Ahmed Sheikh, a 42-year-old computer engineer who works in civil aviation, rigged the room's internet system. A cable leads from a large satellite dish on the roof through a hole in the wall to a receiver, which then connects to wireless routers. Most of the laptops connect directly to the routers by Ethernet cables, though on Saturday afternoon, the connection was hampered by heavy wind, intermittent rain and cloudy skies.
"You're getting two kilobytes a second, it's worthless," Sanalla told one of the other men trying to upload videos to YouTube.
At another laptop, 26-year-old Ahmed Yacoub was setting up an Arabic-language Wordpress blog: "The Voice of the February 17 Revolution" – named after the “day of rage” when the protests in Libya began to turn into a violent uprising.
Yacoub, who studies media and programming at Garyounis, said he and other Libyans gained "courage and guidance" from the revolutions in Egypt and Tunisia.

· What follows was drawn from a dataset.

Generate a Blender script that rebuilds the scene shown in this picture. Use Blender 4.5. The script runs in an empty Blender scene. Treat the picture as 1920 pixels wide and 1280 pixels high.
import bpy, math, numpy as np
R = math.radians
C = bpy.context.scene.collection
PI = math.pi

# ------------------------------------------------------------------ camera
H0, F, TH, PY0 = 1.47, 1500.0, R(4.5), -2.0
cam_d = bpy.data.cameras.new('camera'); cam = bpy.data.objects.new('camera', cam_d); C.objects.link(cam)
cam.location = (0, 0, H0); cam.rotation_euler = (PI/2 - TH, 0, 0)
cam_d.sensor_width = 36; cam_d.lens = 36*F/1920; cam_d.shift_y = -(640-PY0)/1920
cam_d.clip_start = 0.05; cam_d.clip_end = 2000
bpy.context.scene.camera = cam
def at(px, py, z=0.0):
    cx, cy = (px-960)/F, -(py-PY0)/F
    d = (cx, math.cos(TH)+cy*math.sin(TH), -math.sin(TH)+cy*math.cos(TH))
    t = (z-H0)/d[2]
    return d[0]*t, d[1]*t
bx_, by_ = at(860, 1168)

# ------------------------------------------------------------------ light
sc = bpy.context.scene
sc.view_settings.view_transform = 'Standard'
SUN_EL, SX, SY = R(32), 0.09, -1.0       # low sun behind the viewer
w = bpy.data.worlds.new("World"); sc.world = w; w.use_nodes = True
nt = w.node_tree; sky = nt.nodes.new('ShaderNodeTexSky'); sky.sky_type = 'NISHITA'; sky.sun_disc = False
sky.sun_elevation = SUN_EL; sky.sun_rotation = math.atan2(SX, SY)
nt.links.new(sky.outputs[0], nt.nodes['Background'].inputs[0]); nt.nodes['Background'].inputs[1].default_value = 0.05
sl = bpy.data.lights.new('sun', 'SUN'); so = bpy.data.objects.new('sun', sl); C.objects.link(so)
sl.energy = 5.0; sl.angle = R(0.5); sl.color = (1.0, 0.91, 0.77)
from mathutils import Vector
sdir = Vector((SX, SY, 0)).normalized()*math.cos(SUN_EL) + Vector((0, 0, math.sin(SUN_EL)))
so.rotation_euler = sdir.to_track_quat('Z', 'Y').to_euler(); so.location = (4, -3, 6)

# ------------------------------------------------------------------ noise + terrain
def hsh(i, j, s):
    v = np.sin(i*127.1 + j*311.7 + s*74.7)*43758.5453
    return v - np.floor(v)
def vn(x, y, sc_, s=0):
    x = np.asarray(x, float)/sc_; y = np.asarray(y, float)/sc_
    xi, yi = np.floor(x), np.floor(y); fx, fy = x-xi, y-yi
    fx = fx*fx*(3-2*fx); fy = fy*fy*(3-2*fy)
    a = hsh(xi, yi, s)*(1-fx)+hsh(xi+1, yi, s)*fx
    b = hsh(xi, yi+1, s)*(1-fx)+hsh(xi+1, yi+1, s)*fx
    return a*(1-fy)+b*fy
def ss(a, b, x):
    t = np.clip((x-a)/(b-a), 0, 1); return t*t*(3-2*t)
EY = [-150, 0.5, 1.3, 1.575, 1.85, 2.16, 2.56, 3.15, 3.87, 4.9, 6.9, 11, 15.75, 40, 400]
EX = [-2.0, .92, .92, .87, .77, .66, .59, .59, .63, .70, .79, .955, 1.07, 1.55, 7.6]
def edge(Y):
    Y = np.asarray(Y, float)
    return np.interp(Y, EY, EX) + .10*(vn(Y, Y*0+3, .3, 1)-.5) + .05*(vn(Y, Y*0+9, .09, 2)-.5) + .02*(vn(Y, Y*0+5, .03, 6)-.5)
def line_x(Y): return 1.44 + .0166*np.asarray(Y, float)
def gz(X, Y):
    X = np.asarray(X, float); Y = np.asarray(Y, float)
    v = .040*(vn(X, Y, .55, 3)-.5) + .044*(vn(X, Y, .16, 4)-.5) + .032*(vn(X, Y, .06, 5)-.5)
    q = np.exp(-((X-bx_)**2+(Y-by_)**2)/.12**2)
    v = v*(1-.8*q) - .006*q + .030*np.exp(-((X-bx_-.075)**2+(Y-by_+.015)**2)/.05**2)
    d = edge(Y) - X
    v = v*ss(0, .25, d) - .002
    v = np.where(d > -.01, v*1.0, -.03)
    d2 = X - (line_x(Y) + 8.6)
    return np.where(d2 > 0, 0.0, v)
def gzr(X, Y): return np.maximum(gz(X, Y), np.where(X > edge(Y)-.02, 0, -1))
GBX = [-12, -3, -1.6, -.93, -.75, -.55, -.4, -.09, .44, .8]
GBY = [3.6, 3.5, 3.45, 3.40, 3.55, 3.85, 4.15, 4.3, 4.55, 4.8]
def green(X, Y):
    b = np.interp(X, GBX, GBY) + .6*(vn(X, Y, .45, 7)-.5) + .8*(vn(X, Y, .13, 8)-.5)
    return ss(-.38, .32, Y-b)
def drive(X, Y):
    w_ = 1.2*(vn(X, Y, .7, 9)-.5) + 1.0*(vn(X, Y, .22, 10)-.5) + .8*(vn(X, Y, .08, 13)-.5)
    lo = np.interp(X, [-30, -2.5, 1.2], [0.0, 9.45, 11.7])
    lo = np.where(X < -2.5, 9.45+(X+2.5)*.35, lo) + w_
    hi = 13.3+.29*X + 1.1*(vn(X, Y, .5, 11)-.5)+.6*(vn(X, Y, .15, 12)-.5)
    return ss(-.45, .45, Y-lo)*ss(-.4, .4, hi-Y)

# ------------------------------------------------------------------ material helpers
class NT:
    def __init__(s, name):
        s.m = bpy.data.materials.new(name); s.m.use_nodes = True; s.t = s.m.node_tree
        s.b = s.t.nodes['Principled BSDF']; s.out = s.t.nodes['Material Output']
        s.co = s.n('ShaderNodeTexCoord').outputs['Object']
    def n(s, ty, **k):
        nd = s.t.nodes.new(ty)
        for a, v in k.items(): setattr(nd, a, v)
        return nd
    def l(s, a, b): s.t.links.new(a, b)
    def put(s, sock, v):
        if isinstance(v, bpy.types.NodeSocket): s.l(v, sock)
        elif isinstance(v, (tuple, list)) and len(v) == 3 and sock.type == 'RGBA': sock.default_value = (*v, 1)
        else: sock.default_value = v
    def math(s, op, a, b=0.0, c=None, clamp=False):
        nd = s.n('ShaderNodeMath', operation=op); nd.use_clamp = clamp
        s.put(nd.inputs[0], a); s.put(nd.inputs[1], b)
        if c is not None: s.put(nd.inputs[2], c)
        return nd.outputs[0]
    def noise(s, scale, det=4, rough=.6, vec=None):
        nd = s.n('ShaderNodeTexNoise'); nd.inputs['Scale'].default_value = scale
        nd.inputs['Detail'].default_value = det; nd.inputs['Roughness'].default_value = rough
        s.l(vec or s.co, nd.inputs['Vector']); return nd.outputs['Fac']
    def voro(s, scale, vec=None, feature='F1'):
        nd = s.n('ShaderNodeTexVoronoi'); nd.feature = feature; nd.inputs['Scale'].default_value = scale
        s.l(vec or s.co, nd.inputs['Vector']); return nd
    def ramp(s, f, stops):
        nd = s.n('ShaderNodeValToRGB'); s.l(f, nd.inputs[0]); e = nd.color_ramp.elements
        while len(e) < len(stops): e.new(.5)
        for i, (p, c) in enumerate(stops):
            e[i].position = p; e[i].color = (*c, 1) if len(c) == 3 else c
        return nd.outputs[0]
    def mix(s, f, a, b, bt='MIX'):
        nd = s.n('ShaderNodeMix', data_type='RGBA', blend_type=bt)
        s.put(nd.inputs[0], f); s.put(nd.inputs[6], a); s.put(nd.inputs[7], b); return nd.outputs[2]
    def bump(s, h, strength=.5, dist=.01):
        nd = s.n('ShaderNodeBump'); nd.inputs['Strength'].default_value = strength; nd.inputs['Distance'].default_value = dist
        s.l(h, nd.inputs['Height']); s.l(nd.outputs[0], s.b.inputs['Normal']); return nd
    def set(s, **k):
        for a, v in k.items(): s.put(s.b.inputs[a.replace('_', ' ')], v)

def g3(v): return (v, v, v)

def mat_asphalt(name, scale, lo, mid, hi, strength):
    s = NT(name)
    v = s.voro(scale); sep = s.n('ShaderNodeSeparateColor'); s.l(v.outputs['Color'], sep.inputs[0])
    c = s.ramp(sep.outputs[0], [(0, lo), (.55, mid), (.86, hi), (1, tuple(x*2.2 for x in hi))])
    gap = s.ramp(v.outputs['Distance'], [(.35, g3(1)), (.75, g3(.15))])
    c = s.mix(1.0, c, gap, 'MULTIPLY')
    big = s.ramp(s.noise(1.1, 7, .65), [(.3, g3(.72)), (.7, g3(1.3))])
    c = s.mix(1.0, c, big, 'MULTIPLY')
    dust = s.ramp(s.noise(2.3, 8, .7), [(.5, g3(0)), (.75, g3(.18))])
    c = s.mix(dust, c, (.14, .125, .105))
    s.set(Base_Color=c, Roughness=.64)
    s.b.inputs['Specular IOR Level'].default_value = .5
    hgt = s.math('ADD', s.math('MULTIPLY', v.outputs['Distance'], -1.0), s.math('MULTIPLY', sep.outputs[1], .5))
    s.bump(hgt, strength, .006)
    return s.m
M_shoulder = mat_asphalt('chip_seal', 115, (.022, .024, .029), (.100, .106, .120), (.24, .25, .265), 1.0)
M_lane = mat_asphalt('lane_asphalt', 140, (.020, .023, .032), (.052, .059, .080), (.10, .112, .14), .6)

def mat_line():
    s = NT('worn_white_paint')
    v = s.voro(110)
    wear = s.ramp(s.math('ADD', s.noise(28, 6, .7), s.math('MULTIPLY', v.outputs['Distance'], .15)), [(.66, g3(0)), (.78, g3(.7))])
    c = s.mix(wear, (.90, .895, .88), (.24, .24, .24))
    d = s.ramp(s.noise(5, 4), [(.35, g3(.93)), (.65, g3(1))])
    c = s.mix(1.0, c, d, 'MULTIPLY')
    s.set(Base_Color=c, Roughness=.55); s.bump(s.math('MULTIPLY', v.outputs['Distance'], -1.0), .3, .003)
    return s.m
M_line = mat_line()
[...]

Egyptians have been assisting the Libyan uprising, not only by ferrying aid across the liberated eastern border between the two countries, but by carrying media out of the internet blackout in Libya to upload in Egyptian border towns and by sharing tactical advice on how to confront a repressive government crackdown, Sanalla said.
Between the onset of heavy fighting on the 17th and the 21st, he said, protesters in Benghazi were suffering under a total internet blackout. Then Sheikh came and arranged his ad-hoc system. On Saturday, they had just arranged to make phone calls through the satellite connection and could now conduct Skype phone calls with the outside world. Sanalla had been reaching out to international media organisations such as CNN and the BBC using the program’s chat capability.